▶ _Task_
Transcribe the entries below exactly.

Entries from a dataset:
* * * * * * * * *

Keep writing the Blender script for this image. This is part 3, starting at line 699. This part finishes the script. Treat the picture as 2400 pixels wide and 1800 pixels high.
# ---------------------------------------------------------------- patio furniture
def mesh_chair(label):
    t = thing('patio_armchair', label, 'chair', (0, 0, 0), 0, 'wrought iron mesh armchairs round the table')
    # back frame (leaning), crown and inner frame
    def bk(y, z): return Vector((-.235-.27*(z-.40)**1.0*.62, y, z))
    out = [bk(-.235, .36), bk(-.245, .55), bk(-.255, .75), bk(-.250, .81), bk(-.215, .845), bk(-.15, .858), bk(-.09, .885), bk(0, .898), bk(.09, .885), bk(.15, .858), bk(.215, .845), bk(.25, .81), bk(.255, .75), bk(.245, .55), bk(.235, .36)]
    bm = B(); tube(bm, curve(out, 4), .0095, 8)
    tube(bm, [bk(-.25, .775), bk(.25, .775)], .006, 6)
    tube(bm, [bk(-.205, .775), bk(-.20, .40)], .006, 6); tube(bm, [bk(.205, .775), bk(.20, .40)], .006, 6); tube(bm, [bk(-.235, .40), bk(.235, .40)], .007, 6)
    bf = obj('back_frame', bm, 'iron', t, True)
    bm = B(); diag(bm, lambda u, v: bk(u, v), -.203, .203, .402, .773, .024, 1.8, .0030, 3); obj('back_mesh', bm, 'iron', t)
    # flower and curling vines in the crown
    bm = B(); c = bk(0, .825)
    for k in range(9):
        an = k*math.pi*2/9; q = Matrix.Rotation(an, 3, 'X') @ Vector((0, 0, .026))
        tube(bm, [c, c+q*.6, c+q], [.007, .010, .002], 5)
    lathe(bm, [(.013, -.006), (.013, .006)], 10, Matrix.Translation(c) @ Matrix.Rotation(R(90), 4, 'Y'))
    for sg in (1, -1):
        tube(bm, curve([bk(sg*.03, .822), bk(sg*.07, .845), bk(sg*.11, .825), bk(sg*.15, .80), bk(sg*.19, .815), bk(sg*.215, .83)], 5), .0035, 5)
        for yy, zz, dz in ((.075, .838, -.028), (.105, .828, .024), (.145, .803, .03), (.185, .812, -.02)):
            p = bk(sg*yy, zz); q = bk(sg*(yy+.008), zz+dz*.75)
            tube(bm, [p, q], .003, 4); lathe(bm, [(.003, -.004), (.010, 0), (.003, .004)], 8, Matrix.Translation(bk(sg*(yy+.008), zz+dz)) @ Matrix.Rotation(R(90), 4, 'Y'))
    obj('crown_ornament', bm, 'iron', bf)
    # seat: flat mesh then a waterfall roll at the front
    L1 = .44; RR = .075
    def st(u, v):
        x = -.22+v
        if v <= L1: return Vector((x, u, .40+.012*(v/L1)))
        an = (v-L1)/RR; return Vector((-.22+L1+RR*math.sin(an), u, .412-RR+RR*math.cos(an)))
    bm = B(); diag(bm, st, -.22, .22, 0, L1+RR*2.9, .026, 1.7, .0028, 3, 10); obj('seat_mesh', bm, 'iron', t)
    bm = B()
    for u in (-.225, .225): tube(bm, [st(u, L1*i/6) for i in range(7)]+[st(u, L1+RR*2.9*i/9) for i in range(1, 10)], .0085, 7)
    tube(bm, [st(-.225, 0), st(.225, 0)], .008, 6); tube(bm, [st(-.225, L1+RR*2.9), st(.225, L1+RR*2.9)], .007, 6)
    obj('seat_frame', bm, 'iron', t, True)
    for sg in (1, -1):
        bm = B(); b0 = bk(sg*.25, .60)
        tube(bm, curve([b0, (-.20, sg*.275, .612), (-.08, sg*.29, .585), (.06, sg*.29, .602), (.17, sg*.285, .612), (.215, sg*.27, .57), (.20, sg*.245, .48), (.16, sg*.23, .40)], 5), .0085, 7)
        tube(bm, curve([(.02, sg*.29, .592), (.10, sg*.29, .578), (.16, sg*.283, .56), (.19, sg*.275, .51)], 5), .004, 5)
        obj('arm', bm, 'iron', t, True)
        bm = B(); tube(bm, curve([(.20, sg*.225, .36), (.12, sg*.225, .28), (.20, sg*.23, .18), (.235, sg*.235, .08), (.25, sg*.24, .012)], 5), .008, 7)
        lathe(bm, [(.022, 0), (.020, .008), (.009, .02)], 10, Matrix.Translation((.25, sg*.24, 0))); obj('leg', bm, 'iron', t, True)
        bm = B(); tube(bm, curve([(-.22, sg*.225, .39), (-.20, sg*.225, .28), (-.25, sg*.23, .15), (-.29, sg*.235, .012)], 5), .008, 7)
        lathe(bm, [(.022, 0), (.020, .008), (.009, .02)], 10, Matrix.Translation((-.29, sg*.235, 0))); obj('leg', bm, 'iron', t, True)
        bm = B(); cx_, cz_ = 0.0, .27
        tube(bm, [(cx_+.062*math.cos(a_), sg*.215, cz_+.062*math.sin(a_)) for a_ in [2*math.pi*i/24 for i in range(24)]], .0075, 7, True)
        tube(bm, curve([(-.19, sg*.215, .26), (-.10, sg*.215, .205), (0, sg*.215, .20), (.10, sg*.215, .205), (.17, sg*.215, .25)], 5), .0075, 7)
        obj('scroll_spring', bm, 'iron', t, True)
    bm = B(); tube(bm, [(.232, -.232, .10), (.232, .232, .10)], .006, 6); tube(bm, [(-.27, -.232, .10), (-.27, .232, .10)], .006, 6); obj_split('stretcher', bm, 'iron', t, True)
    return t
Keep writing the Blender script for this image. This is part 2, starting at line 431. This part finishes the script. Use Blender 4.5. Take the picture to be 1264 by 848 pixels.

* * * * * * * * *

▶ _Response to this exercise_
Keep writing the Blender script for this image. This is part 3, starting at line 699. This part finishes the script. Treat the picture as 2400 pixels wide and 1800 pixels high.
# ---------------------------------------------------------------- patio furniture
def mesh_chair(label):
    t = thing('patio_armchair', label, 'chair', (0, 0, 0), 0, 'wrought iron mesh armchairs round the table')
    # back frame (leaning), crown and inner frame
    def bk(y, z): return Vector((-.235-.27*(z-.40)**1.0*.62, y, z))
    out = [bk(-.235, .36), bk(-.245, .55), bk(-.255, .75), bk(-.250, .81), bk(-.215, .845), bk(-.15, .858), bk(-.09, .885), bk(0, .898), bk(.09, .885), bk(.15, .858), bk(.215, .845), bk(.25, .81), bk(.255, .75), bk(.245, .55), bk(.235, .36)]
    bm = B(); tube(bm, curve(out, 4), .0095, 8)
    tube(bm, [bk(-.25, .775), bk(.25, .775)], .006, 6)
    tube(bm, [bk(-.205, .775), bk(-.20, .40)], .006, 6); tube(bm, [bk(.205, .775), bk(.20, .40)], .006, 6); tube(bm, [bk(-.235, .40), bk(.235, .40)], .007, 6)
    bf = obj('back_frame', bm, 'iron', t, True)
    bm = B(); diag(bm, lambda u, v: bk(u, v), -.203, .203, .402, .773, .024, 1.8, .0030, 3); obj('back_mesh', bm, 'iron', t)
    # flower and curling vines in the crown
    bm = B(); c = bk(0, .825)
    for k in range(9):
        an = k*math.pi*2/9; q = Matrix.Rotation(an, 3, 'X') @ Vector((0, 0, .026))
        tube(bm, [c, c+q*.6, c+q], [.007, .010, .002], 5)
    lathe(bm, [(.013, -.006), (.013, .006)], 10, Matrix.Translation(c) @ Matrix.Rotation(R(90), 4, 'Y'))
    for sg in (1, -1):
        tube(bm, curve([bk(sg*.03, .822), bk(sg*.07, .845), bk(sg*.11, .825), bk(sg*.15, .80), bk(sg*.19, .815), bk(sg*.215, .83)], 5), .0035, 5)
        for yy, zz, dz in ((.075, .838, -.028), (.105, .828, .024), (.145, .803, .03), (.185, .812, -.02)):
            p = bk(sg*yy, zz); q = bk(sg*(yy+.008), zz+dz*.75)
            tube(bm, [p, q], .003, 4); lathe(bm, [(.003, -.004), (.010, 0), (.003, .004)], 8, Matrix.Translation(bk(sg*(yy+.008), zz+dz)) @ Matrix.Rotation(R(90), 4, 'Y'))
    obj('crown_ornament', bm, 'iron', bf)
    # seat: flat mesh then a waterfall roll at the front
    L1 = .44; RR = .075
    def st(u, v):
        x = -.22+v
        if v <= L1: return Vector((x, u, .40+.012*(v/L1)))
        an = (v-L1)/RR; return Vector((-.22+L1+RR*math.sin(an), u, .412-RR+RR*math.cos(an)))
    bm = B(); diag(bm, st, -.22, .22, 0, L1+RR*2.9, .026, 1.7, .0028, 3, 10); obj('seat_mesh', bm, 'iron', t)
    bm = B()
    for u in (-.225, .225): tube(bm, [st(u, L1*i/6) for i in range(7)]+[st(u, L1+RR*2.9*i/9) for i in range(1, 10)], .0085, 7)
    tube(bm, [st(-.225, 0), st(.225, 0)], .008, 6); tube(bm, [st(-.225, L1+RR*2.9), st(.225, L1+RR*2.9)], .007, 6)
    obj('seat_frame', bm, 'iron', t, True)
    for sg in (1, -1):
        bm = B(); b0 = bk(sg*.25, .60)
        tube(bm, curve([b0, (-.20, sg*.275, .612), (-.08, sg*.29, .585), (.06, sg*.29, .602), (.17, sg*.285, .612), (.215, sg*.27, .57), (.20, sg*.245, .48), (.16, sg*.23, .40)], 5), .0085, 7)
        tube(bm, curve([(.02, sg*.29, .592), (.10, sg*.29, .578), (.16, sg*.283, .56), (.19, sg*.275, .51)], 5), .004, 5)
        obj('arm', bm, 'iron', t, True)
        bm = B(); tube(bm, curve([(.20, sg*.225, .36), (.12, sg*.225, .28), (.20, sg*.23, .18), (.235, sg*.235, .08), (.25, sg*.24, .012)], 5), .008, 7)
        lathe(bm, [(.022, 0), (.020, .008), (.009, .02)], 10, Matrix.Translation((.25, sg*.24, 0))); obj('leg', bm, 'iron', t, True)
        bm = B(); tube(bm, curve([(-.22, sg*.225, .39), (-.20, sg*.225, .28), (-.25, sg*.23, .15), (-.29, sg*.235, .012)], 5), .008, 7)
        lathe(bm, [(.022, 0), (.020, .008), (.009, .02)], 10, Matrix.Translation((-.29, sg*.235, 0))); obj('leg', bm, 'iron', t, True)
        bm = B(); cx_, cz_ = 0.0, .27
        tube(bm, [(cx_+.062*math.cos(a_), sg*.215, cz_+.062*math.sin(a_)) for a_ in [2*math.pi*i/24 for i in range(24)]], .0075, 7, True)
        tube(bm, curve([(-.19, sg*.215, .26), (-.10, sg*.215, .205), (0, sg*.215, .20), (.10, sg*.215, .205), (.17, sg*.215, .25)], 5), .0075, 7)
        obj('scroll_spring', bm, 'iron', t, True)
    bm = B(); tube(bm, [(.232, -.232, .10), (.232, .232, .10)], .006, 6); tube(bm, [(-.27, -.232, .10), (-.27, .232, .10)], .006, 6); obj_split('stretcher', bm, 'iron', t, True)
    return t
Keep writing the Blender script for this image. This is part 2, starting at line 431. This part finishes the script. Use Blender 4.5. Take the picture to be 1264 by 848 pixels.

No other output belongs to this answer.